The 296 is corralled by quite the most dizzying bunch of acronyms I’ve ever come across. But no-one does this stuff better than Ferrari, and they have never done it better than this, a car that dances so exquisitely to your tune. It’s an adrenaline rush because the car feels organic and natural even though underneath it’s anything but. Complexity? Completed it, mate.
Any drawbacks?
We struggle with the SF90-influenced cabin. The screen control touchpad on the wheel takes concentration and effort, the actions aren’t natural, inputs are delayed. The design is fine, but hasn’t moved the game on that much. You can at least use this one for weekends away.

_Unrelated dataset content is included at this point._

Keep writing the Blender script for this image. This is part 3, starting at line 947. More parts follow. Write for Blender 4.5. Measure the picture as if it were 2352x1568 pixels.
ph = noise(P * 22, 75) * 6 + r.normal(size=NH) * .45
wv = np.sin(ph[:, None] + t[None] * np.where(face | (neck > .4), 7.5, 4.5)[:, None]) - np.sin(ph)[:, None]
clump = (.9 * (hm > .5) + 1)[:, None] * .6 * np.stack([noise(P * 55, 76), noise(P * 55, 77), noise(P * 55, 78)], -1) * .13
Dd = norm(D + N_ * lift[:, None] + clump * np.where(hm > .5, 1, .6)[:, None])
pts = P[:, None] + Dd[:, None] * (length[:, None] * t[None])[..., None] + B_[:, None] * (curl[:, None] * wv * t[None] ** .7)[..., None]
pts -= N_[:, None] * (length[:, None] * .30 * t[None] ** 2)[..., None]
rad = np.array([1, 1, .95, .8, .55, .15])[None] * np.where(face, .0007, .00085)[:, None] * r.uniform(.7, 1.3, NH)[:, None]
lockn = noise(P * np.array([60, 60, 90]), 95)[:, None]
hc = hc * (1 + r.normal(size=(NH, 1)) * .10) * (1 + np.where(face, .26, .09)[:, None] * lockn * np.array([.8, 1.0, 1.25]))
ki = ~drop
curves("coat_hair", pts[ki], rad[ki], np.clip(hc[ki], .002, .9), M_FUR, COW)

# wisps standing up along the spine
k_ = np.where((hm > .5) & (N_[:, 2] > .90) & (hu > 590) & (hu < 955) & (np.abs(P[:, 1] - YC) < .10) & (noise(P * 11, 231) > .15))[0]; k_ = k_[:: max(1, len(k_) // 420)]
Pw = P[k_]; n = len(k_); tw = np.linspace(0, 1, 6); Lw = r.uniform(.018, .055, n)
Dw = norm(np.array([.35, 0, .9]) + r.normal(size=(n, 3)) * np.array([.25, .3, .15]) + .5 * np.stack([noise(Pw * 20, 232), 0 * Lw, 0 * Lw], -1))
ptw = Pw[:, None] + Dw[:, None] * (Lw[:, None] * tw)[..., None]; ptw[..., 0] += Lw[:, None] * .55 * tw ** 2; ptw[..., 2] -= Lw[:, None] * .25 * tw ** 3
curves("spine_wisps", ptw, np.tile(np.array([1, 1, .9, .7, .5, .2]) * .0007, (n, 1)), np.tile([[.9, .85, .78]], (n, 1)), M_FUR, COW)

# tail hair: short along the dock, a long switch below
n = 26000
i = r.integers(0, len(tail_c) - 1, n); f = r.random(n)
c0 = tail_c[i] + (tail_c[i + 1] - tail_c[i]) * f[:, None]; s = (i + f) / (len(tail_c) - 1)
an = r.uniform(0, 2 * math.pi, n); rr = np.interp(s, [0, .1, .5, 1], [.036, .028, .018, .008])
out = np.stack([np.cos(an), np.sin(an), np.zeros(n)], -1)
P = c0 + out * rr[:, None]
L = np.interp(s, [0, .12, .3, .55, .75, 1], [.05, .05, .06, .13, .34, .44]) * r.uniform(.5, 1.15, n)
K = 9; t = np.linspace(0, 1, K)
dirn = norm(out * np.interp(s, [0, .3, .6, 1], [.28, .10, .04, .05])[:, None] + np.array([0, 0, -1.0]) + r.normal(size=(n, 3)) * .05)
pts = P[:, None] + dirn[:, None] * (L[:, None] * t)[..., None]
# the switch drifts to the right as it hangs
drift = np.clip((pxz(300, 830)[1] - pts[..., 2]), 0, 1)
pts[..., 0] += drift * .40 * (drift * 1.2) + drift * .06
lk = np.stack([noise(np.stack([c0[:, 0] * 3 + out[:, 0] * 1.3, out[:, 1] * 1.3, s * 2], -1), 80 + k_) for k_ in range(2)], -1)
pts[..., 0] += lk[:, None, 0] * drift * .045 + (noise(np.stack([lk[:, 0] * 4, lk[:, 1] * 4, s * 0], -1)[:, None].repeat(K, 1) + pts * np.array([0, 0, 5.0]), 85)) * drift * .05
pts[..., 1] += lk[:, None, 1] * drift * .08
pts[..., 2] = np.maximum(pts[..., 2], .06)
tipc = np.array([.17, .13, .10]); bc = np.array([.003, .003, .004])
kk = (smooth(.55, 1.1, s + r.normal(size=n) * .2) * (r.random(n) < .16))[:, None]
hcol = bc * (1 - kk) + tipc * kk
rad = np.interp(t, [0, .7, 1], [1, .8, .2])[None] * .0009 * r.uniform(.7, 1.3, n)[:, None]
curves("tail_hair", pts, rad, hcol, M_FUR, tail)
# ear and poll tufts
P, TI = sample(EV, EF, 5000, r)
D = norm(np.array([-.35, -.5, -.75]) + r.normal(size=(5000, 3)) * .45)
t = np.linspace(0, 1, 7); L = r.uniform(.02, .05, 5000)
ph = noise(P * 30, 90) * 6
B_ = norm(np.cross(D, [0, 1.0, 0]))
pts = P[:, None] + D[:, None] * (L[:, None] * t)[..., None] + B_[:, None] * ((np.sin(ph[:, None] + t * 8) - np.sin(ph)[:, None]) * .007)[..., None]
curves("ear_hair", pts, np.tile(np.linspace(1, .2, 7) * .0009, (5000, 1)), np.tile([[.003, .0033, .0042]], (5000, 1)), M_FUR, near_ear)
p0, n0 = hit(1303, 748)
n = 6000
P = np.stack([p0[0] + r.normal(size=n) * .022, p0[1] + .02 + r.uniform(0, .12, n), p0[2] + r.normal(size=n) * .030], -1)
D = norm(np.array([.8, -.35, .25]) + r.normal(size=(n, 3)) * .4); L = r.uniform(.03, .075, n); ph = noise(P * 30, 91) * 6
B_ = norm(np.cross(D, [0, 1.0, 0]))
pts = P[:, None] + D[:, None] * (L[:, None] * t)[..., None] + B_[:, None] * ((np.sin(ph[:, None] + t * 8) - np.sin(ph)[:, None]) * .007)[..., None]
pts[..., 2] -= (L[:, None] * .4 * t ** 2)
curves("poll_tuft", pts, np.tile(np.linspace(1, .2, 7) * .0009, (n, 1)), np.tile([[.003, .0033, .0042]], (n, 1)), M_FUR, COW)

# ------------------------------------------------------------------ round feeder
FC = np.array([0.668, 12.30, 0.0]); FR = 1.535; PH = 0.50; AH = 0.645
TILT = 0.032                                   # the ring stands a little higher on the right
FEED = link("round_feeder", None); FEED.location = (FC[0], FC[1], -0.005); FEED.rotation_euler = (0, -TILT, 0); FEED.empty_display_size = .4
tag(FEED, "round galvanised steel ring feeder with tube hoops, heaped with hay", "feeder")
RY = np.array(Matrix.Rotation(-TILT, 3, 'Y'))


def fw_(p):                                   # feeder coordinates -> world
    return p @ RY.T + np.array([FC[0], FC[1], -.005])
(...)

There’s a little wind noise, but you’ll cope because eighth is long and the firm seats are well shaped.
Words: Ollie Marriage
Photography: Mark Riccioni
What's the verdict?
The V6 is a thing of beauty, and so’s the car itself; the visor-like windscreen, the buttresses, the 250 LM-inspired side vents. Only those with an electric allergy would choose F8 over 296. This is a big step forward: electricity used to add depth and dimension to the supercar experience, to be there when it’s beneficial, but to step back and work in the shadows when it’s not. Perfect. More intimate and engaging than big brother SF90, too. With that they made the tech usable, here they’ve taken it to the next step: made it fun.
It's going to give McLaren some sleepless nights, that’s for sure. Both firms will say the Artura (670bhp and £182,500) isn’t a direct rival, but they’re just dancing around each other. Right now no-one builds a better mid-engined supercar than this. And it’s a V6. We think it’s less of a step change to lose a pair of cylinders than it was to add a pair of turbos. The purity of the product shifted fundamentally when 458 became 488 back in 2015. This, in a very modern way, is getting back there.